The book provides about 88 spells in all, with 16 of these being universal, and then each school getting an extra 12 spells.   The spells themselves are pretty standard and many have their equivalent in D&D.  There are also special summoning rules, with guidelines to how to summon (usually otherworldly) beings (angels, elementals, animals, creatures, demons and devils, etc), and making a pact with these beings for service. 

The GM section begins at page 84.  It presents some advice as to how to resolve rolls, difficulty levels, and the handling of snags and boons.  It also deals with GM-adjudicated situations like falling, extreme temperature, traps, lighting, starvation/thirst, swimming and drowning, travel times, injuries/death/healing, and then presents the advancement system.  Oddly, a 1st level character starts the game with 100 xp.  All classes gain xp at the same rate, and advancement slows over time but at an arithmetical rate (each level taking 100 more xp to reach than the previous one did).  Base xp for an adventure is 30 + 50/session taken to resolve, with more xp on top of that for encounters, and individual awards for heroism, accomplishing personal or party goals, and contributing plot elements.  Since this gain is steady regardless of level, the end result will be that even though it doesn't appear so at first glance, advancement will slow considerably over time (not that there's anything wrong with that).  It seems to me it would be quite easy to get between 150-200xp per adventure per character, meaning that the first couple of levels will go by in 1-2 adventures, but it would take 5 or 6 adventures to go from level 10 to 11.
Every time a character goes up in level, they gain 15 character points, which can be spent on skills, combat moves, spells or available talents.

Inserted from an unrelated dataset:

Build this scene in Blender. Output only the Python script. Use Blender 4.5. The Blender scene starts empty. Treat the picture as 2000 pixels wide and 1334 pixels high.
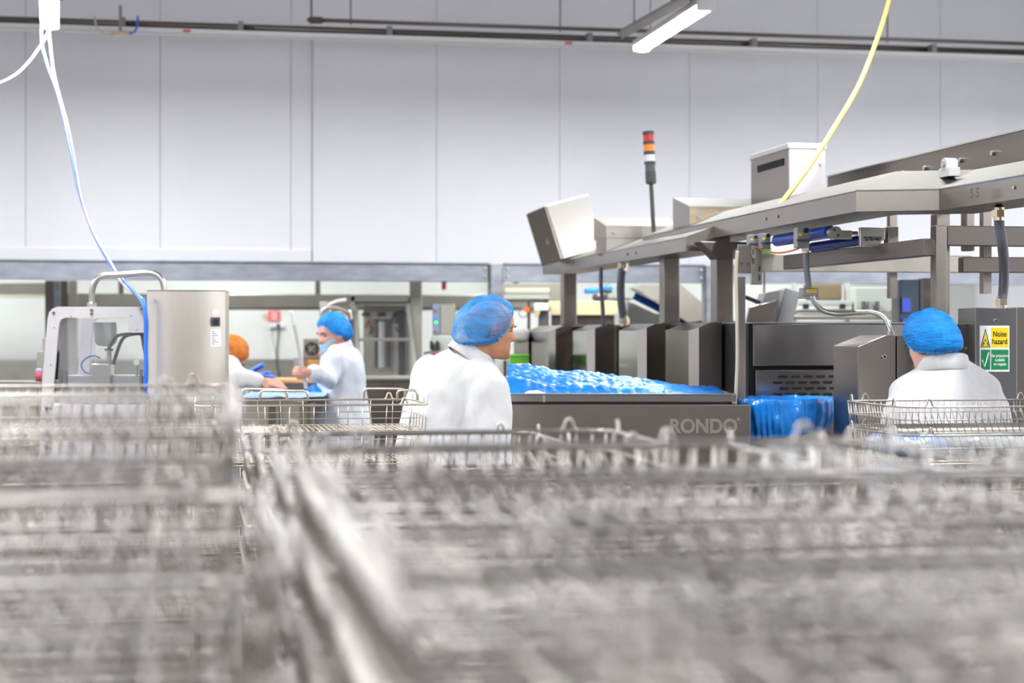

There's a monsters chapter, with about 19 pages of monster stats, with between 2-4 monsters a page on average.  The monsters are all pretty much fantasy-standard.  Some details are given about setting up both planned and random encounters, though no actual random encounter tables are provided in this chapter. There are also treasure tables, but are fairly simplistic (straight 'by-level' tables with no special accounting for the potential variation between sentient and non-sentient or any other qualities), and it's stated that the table is only a guideline.  There's a selection of about six pages of magic items; a small but not negligible selection.

An appendix at the back simply repeats the more important tables of the book, and provide a character sheet.

So what do we conclude about Novus?  I just don't know if it's in the right time or place to make a big impact.  I think that if you want a game that is similar to D&D but definitely not D&D (and not just in the sense of an OSR variant-game), I guess this could work for you.  I think that if you already know the author, and like the author, or dig the kind of games he's clearly quite influenced by (stuff like Rolemaster or HARP, though this game is much less complex than either of those), you might like this.
If not, I doubt you'll find anything in Novus that will draw you.